Pennant Midstream LLC said Monday that its $375 million Hickory Bend Processing Plant and wet-gas gathering system is fully operational, with company officials expecting the plant to begin accepting natural gas and natural gas liquids (NGL) by the end of the first quarter.

Located in Mahoning County in Northeast Ohio, the plant is jointly owned by Hilcorp Energy Co. affiliate Harvest Pipeline Co. and NiSource Midstream Services LLC. First announced in December 2012, the plant is about a 20 minute drive from Youngstown, OH, and the only one of its kind located so far north in the Utica Shale (see Shale Daily, July 10, 2012).

With a processing capability of 200 MMcf/d, the plant is expected to initially support wet-gas production from Hilcorp, which has operations nearby and across the border in Northwest Pennsylvania.

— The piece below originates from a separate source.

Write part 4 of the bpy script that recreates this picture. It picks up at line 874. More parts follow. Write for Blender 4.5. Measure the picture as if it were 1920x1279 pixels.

Sarah Barczyk, a spokeswoman for NiSource Midstream, toldNGI’s Shale Daily that Hilcorp is currently the only company scheduled to send gas to the plant, but she added that Pennant is in discussions with other operators, including BP America and Halcon Resources Corp., which both have wells in Trumbull County, OH, to the north of the plant.

“As producers bring wells online and are able to flow gas to the facility, Hickory Bend will be capable of processing up to 200 MMcf/d,” said Pennant President Chad Zamarin. “This achievement contributes to increased shale production in the Appalachian Basin and is not only critical to unlocking the potential of the Utica Shale play in Ohio, it is furthering economic development in the Mahoning Valley.”

The facility’s 600 MMcf/d gathering system consists of 55 miles of 20- and 24-inch pipelines running north into Pennsylvania and through parts of eastern Ohio. The company is readying the Hickory site for two other plants it plans to build in the next three to five years, which could bring its processing capacity to 1 Bcf/d at an overall investment of $1 billion.

After the NGLs are separated at the plant, dry gas will be put into sales throughout the region. The remaining liquids will head south through a 38-mile pipeline to link up with existing infrastructure at Utica East Ohio Midstream LLC’s (UEO) processing and fractionation facilities in Columbiana and Harrison counties (see Shale Daily, July 2, 2013). UEO is a joint venture among M3 Ohio Gathering LLC, EV Energy Partners LP and Access Midstream Partners LP.